Beginning with the very first line, please reproduce the entries exactly through the line containing "PI = math.pi".

(Scene script records)

╭──

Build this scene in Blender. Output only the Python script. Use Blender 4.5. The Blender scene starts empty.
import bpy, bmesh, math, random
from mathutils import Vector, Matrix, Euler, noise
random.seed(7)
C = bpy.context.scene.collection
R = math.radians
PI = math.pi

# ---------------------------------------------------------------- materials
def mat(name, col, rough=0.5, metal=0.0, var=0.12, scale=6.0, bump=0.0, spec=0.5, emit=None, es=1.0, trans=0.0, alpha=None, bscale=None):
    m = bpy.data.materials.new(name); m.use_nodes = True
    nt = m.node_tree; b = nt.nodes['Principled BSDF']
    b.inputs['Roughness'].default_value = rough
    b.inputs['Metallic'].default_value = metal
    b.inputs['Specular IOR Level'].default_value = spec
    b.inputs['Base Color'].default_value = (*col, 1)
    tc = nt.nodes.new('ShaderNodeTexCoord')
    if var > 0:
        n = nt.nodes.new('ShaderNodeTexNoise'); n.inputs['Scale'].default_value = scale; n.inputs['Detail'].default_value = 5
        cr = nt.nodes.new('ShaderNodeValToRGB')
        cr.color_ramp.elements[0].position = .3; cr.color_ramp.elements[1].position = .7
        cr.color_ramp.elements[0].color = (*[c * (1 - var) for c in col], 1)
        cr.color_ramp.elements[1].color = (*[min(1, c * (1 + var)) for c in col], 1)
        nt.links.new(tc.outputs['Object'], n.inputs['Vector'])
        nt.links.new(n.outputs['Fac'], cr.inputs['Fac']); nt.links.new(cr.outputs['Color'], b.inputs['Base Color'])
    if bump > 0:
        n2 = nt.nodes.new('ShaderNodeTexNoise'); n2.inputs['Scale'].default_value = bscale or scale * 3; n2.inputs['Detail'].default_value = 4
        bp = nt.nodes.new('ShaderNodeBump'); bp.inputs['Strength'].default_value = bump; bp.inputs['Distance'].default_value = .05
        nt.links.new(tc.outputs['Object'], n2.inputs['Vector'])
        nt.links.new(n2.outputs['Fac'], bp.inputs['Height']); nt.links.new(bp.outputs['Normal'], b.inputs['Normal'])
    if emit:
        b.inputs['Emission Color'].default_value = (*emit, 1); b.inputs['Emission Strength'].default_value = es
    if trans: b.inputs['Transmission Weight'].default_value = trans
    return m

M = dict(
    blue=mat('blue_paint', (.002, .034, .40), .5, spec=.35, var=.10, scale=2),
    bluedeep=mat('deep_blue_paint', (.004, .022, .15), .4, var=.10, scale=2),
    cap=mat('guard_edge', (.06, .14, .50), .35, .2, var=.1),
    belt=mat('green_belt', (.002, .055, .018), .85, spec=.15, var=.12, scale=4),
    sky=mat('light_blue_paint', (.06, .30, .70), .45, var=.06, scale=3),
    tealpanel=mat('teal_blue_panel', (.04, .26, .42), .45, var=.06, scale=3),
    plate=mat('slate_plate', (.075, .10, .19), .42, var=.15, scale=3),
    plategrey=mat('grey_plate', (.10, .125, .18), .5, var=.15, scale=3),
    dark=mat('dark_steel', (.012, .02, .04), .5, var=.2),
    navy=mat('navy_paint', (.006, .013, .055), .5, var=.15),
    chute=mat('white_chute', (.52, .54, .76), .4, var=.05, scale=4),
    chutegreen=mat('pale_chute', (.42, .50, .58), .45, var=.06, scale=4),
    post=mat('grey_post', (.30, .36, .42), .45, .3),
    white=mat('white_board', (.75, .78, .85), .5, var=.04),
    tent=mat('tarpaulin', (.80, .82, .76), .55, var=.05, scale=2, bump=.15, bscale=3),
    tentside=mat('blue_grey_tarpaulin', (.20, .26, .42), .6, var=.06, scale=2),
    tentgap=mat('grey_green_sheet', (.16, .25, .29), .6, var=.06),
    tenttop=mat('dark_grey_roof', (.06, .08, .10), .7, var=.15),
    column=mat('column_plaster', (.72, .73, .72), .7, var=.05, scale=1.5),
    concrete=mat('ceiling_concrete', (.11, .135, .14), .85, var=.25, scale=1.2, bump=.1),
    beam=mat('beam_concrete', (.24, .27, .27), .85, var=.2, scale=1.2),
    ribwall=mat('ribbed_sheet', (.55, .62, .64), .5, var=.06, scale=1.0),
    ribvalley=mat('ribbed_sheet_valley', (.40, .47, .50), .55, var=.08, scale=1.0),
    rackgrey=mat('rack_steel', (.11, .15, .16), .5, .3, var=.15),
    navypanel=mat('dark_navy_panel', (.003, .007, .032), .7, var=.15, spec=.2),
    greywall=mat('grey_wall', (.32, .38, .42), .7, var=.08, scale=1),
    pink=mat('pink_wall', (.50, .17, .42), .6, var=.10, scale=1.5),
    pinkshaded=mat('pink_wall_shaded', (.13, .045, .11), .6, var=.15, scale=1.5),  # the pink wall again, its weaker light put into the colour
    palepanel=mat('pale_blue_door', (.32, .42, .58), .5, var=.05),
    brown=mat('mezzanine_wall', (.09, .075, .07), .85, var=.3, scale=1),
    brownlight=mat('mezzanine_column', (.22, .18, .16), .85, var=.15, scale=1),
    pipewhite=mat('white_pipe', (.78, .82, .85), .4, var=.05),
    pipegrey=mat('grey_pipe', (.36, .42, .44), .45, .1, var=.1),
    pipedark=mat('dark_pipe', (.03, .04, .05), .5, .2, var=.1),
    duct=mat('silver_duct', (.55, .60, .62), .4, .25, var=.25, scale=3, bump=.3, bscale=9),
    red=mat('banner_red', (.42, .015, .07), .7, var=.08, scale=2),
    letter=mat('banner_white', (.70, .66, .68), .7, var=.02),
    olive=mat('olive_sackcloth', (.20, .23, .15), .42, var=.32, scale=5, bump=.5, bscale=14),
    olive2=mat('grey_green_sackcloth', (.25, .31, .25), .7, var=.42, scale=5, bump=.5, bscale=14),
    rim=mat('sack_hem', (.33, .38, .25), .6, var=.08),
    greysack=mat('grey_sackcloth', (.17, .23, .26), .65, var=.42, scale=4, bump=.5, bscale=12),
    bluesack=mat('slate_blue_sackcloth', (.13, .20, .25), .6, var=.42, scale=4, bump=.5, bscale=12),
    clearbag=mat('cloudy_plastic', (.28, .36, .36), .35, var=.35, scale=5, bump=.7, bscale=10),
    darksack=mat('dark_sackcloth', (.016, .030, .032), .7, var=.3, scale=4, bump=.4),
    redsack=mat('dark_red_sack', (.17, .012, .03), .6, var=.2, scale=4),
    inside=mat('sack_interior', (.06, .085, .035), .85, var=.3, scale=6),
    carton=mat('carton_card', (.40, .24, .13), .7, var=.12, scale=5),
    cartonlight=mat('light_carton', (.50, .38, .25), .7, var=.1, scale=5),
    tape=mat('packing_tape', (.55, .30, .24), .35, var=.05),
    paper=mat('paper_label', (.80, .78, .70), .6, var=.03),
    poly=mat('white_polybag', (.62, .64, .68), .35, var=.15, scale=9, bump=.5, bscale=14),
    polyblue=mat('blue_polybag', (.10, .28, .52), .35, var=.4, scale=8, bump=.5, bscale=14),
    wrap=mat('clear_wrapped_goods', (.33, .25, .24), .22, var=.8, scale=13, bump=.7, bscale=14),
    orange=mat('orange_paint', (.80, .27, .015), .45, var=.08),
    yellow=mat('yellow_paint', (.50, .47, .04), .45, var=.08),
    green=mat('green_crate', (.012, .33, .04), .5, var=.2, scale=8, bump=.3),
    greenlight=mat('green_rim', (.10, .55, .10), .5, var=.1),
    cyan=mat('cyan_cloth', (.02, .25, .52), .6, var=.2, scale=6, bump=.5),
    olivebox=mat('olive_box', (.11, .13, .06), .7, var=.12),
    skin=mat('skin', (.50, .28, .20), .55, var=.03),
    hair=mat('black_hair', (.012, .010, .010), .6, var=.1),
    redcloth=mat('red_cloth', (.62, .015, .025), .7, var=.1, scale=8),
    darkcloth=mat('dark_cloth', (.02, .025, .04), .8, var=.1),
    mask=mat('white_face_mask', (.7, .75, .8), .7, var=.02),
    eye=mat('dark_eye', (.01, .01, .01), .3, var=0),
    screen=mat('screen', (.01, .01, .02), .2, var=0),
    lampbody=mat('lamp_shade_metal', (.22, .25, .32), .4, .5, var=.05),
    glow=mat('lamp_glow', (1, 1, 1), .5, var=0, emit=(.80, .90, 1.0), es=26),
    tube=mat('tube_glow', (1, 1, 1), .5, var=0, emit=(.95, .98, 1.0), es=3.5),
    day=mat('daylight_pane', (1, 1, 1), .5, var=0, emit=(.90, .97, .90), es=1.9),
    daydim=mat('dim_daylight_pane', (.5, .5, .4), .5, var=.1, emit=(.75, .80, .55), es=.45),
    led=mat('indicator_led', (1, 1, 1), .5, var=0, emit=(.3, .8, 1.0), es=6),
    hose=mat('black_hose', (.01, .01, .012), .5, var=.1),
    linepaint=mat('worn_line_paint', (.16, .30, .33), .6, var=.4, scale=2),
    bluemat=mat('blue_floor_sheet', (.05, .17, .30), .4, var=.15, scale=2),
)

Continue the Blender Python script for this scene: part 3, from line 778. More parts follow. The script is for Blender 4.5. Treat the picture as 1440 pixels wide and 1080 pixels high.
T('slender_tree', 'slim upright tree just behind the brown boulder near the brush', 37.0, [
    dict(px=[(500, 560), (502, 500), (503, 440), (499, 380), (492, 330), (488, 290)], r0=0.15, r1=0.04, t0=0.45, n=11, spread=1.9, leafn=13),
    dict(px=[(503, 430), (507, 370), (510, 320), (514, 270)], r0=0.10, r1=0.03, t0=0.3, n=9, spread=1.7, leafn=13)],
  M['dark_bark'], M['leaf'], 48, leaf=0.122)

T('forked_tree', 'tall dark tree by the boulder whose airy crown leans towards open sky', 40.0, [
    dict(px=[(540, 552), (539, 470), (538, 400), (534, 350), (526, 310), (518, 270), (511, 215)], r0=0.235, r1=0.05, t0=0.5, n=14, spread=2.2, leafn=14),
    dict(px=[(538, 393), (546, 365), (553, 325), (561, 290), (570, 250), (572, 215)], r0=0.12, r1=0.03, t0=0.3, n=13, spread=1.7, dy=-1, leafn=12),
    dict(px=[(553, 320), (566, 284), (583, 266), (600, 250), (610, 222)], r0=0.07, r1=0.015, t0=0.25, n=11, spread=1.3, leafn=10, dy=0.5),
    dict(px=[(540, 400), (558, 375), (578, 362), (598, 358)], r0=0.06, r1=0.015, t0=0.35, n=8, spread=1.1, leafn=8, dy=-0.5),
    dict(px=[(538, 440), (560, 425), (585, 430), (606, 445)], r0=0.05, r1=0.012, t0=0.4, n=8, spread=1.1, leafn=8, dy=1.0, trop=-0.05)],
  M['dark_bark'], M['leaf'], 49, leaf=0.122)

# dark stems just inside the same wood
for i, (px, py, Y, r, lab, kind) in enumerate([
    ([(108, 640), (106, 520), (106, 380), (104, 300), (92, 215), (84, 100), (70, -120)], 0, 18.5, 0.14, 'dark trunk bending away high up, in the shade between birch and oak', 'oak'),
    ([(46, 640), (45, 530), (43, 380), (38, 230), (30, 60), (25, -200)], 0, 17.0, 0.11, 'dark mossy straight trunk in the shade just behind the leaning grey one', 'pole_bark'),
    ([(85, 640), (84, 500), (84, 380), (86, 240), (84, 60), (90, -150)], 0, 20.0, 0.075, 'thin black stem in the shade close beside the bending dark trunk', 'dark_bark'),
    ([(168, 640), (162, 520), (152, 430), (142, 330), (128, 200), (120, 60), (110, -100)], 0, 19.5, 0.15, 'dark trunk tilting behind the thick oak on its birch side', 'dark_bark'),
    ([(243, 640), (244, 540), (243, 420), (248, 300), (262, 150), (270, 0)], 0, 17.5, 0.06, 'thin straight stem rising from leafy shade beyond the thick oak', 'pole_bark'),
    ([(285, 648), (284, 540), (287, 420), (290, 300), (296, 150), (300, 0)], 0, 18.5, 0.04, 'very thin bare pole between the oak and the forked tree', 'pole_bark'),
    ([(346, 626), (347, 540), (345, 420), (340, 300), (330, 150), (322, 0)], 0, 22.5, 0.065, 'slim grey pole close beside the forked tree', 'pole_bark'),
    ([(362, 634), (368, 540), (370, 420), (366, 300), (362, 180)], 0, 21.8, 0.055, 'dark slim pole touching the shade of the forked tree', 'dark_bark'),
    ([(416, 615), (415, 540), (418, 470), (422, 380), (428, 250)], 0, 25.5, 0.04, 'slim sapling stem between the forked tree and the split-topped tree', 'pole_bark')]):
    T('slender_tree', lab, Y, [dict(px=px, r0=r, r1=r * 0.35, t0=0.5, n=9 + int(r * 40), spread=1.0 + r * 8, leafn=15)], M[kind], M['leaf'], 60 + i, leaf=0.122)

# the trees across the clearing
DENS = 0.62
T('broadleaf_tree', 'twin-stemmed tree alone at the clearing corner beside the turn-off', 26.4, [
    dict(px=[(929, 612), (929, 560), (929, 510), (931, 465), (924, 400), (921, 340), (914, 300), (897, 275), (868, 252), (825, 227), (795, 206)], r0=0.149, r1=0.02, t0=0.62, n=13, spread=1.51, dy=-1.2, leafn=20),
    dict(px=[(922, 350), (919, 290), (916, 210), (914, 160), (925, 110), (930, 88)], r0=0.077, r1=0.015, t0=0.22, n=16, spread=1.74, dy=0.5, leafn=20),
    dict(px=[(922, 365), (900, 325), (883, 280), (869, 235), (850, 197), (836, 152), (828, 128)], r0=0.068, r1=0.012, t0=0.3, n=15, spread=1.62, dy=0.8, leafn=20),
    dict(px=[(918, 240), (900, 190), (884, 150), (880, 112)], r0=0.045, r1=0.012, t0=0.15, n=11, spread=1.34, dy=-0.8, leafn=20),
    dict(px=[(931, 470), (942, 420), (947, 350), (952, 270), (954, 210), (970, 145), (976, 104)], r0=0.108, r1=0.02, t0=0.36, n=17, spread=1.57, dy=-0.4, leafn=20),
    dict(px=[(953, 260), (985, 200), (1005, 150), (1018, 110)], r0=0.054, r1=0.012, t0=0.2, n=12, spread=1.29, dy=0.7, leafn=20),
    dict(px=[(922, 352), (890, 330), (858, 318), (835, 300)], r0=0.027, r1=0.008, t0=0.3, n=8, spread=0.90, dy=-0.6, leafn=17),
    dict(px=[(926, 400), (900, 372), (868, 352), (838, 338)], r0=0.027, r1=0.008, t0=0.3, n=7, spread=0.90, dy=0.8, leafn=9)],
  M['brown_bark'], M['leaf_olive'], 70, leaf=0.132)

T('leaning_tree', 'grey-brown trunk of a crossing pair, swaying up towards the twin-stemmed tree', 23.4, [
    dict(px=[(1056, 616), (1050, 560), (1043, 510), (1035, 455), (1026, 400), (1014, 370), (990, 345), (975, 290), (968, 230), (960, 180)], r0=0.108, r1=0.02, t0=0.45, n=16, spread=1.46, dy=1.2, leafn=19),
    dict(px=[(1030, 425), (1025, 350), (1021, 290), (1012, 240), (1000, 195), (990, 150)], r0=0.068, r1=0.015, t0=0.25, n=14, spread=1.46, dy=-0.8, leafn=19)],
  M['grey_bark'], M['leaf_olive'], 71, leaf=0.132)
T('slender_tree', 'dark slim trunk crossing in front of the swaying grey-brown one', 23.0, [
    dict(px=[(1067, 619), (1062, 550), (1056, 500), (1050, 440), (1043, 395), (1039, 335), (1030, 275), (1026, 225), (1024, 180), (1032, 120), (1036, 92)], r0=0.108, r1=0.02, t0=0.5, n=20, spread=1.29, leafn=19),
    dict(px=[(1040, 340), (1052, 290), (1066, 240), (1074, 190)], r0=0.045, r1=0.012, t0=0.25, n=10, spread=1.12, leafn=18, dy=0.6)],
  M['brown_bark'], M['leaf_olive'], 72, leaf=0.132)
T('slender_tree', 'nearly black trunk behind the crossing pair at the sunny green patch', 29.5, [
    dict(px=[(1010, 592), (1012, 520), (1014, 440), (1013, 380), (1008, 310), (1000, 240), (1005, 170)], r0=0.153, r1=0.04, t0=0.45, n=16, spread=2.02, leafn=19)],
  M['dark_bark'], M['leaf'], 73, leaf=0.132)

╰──

## THE COMPLETED TASK
Build this scene in Blender. Output only the Python script. Use Blender 4.5. The Blender scene starts empty.
import bpy, bmesh, math, random
from mathutils import Vector, Matrix, Euler, noise
random.seed(7)
C = bpy.context.scene.collection
R = math.radians
PI = math.pi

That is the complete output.